## START

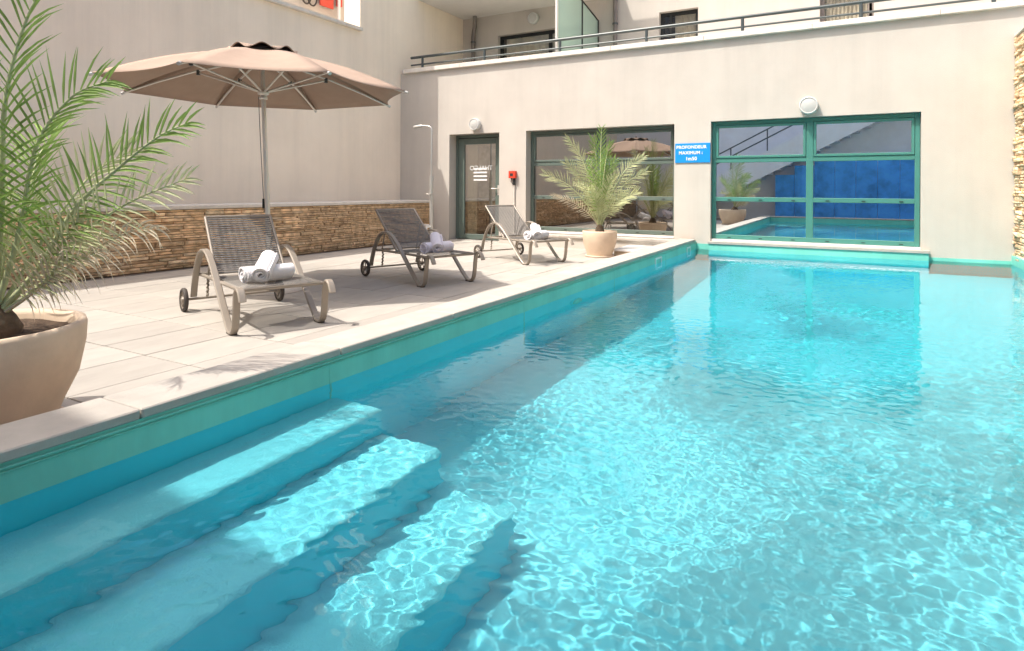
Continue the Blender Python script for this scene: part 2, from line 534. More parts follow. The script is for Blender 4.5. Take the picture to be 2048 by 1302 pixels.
steps = bpy.data.objects.new('pool_steps', None)
COL.objects.link(steps); steps.location = (XI, 1.3, -1.05); tag(steps, kind='structure')
for x0, x1, z in ((XI, -1.96, -.155), (-1.96, -1.62, -.43), (-1.62, -1.245, -.74)):
    mb = MB(); tread(mb, x0 + .001, x1, z, YN + .001, 2.27)
    st_ = mb.build('step', M['liner_tread'], steps)
    st_.data.materials.append(M['liner'])
    for p in st_.data.polygons:
        p.material_index = 0 if abs(p.normal.z) > .25 else 1
    RECV.append(st_)

# curb that carries the coping, and coping stones
b = MB()
b.box((XO + .02, YN - .1, -.02), (XI - .101, YW - .001, .190))
b.box((XO + .02, 0.0, -.02), (XR + .05, YN - .101, .190))
curb = struct('pool_curb', b, M['curb'])
b = MB()
b.box((XO + .01, 0.02, .191), (XI - .004, YW - .002, .206))
b.box((XI - .003, 0.02, .191), (XR, YN - .004, .206))
b.build('mortar_bed', M['copper'], curb)
L_ = 0.998
y = 0.0 + .31
cop = [(XO, y0, y0 + L_) for y0 in [0.31 + k * 1.0 for k in range(-1, 10)]]
for (x0, y0, y1) in cop:
    mb = MB().cbox((0, 0, 0), (XI + .012 - XO, min(y1, YW - .003) - max(y0, 0.0) - .004, .038), .005)
    o = mb.build('coping_stone', M['coping'], curb)
    o.location = Vector((x0, max(y0, 0.0), .207 + rnd.uniform(-.0008, .0008)))
for k in range(4):
    mb = MB().cbox((0, 0, 0), (1.02, YN + .012, .038), .005)
    o = mb.build('coping_stone', M['coping'], curb)
    o.location = (XI + .014 + k * 1.024, 0.0, .207)
# ledge under the blue window
b = MB().cbox((-2.065, 10.285, .179), (0.935, YW + .02, .222), .004)
tag(b.build('window_ledge', M['coping']), kind='structure')
# low ledge under the left window and the pale slab beside the pot
b = MB(); b.box((-5.62, 10.12, -.02), (-2.53, YW - .002, .185))
ledge = struct('wall_ledge', b, M['stucco'])
b = MB()
for k in range(3):
    b.cbox((-5.64 + k * 1.04, 10.09, .186), (-5.64 + k * 1.04 + 1.034, YW - .002, .226), .004)
b.build('ledge_cap', M['coping'], ledge)
b = MB(); b.box((-3.29, 9.27, -.01), (-2.53, 10.10, .085))
slab = struct('step_block', b, M['curb'])
b = MB(); b.cbox((-3.31, 9.25, .086), (-2.93, 10.10, .118), .004); b.cbox((-2.925, 9.25, .086), (-2.525, 10.10, .118), .004)
b.build('slab', M['white'], slab)

# ------------------------------------------------------------------ water with real ripples
def make_water():
    nx = int((XR - XI) / .0078)
    xs = np.linspace(XI + .0005, XR - .0005, nx)
    y_, yl = YN + .0005, []
    while y_ < YW - .0005:
        yl.append(y_)
        y_ += .0070 + .0013 * max(0.0, y_ - 2.5)
    yv = np.array(yl + [YW - .0005]); ny = len(yv)
    X, Y = np.meshgrid(xs, yv)
    r = np.random.RandomState(5)
    Z = np.zeros_like(X)
    # calmer and rougher patches
    patch = np.zeros_like(X)
    for _ in range(6):
        lam = r.uniform(1.2, 3.5); th = r.uniform(0, 6.28); k = 2 * np.pi / lam
        patch += np.sin(k * (np.cos(th) * X + np.sin(th) * Y) + r.uniform(0, 6.28))
    patch = 0.90 + 0.55 * np.tanh(patch / 1.6)
    calm = np.clip((X - XI) / 1.4, 0.0, 1.0) * 0.4 + 0.6            # calmer towards the steps
    far = np.clip((Y - 2.0) / 6.5, 0, 1)
    far = 1.0 - .62 * far
    fine = np.clip((6.5 - Y) / 3.0, 0, 1)
    wx = X + 0.05 * np.sin(2.1 * Y + 0.6) + 0.03 * np.sin(5.3 * X + 1.7 * Y)
    wy = Y + 0.05 * np.sin(1.7 * X + 1.1) + 0.03 * np.sin(4.1 * Y - 2.2 * X)
    for (n, l0, l1, slope, fd) in ((40, .034, .058, .0042, 1), (46, .056, .084, .0058, 0), (26, .084, .14, .0044, 0), (12, .2, .45, .0022, 0), (8, .6, 1.4, .0014, 0)):
        Zb = np.zeros_like(X)
        for _ in range(n):
            lam = math.exp(r.uniform(math.log(l0), math.log(l1))); th = r.uniform(0, 2 * np.pi); k = 2 * np.pi / lam
            Zb += (slope / k) * r.uniform(.5, 1.3) * np.sin(k * (np.cos(th) * wx + np.sin(th) * wy) + r.uniform(0, 6.28))
        Z += Zb * (fine if fd else 1.0)
    Z = Z * patch * calm * far + ZW
    V = np.stack([X, Y, Z], -1).reshape(-1, 3).astype(np.float32)
    idx = np.arange(nx * ny).reshape(ny, nx)
    Fq = np.stack([idx[:-1, :-1], idx[:-1, 1:], idx[1:, 1:], idx[1:, :-1]], -1).reshape(-1, 4)
    me = bpy.data.meshes.new('water')
    me.vertices.add(len(V)); me.vertices.foreach_set('co', V.ravel())
    me.loops.add(Fq.size); me.loops.foreach_set('vertex_index', Fq.ravel().astype(np.int32))
    me.polygons.add(len(Fq)); me.polygons.foreach_set('loop_start', np.arange(0, Fq.size, 4, dtype=np.int32))
    me.polygons.foreach_set('use_smooth', np.ones(len(Fq), bool))
    me.update(); me.validate()
    me.materials.append(M['water'])
    o = bpy.data.objects.new('water', me)
    COL.objects.link(o)
    o.cycles.is_caustics_caster = True
    return tag(o, kind='structure')


make_water()
for o in RECV:
    o.cycles.is_caustics_receiver = True

# skimmer openings and a return fitting on the left pool side
def skimmer(y0, y1, label):
    t = thing('pool_skimmer', (XI, (y0 + y1) / 2, .08), label, 'skimmer')
    mb = MB(); X = XI + .012; za, zb = .03, .155; w = .028
    mb.box((XI + .0005, y0, za), (X, y0 + w, zb)); mb.box((XI + .0005, y1 - w, za), (X, y1, zb)); mb.box((XI + .0005, y0 + w, zb - .022), (X, y1 - w, zb))
    mb.build('frame', M['white'], t)
    MB().box((XI + .0005, y0 + w + .001, za), (XI + .006, y1 - w - .001, zb - .0225)).build('flap', M['liner_band'], t)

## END

Copy nothing but the lines from the top of the data down to the line containing "RECV.append(st_)", and leave the pictures out.

Continue the Blender Python script for this scene: part 2, from line 534. More parts follow. The script is for Blender 4.5. Take the picture to be 2048 by 1302 pixels.
steps = bpy.data.objects.new('pool_steps', None)
COL.objects.link(steps); steps.location = (XI, 1.3, -1.05); tag(steps, kind='structure')
for x0, x1, z in ((XI, -1.96, -.155), (-1.96, -1.62, -.43), (-1.62, -1.245, -.74)):
    mb = MB(); tread(mb, x0 + .001, x1, z, YN + .001, 2.27)
    st_ = mb.build('step', M['liner_tread'], steps)
    st_.data.materials.append(M['liner'])
    for p in st_.data.polygons:
        p.material_index = 0 if abs(p.normal.z) > .25 else 1
    RECV.append(st_)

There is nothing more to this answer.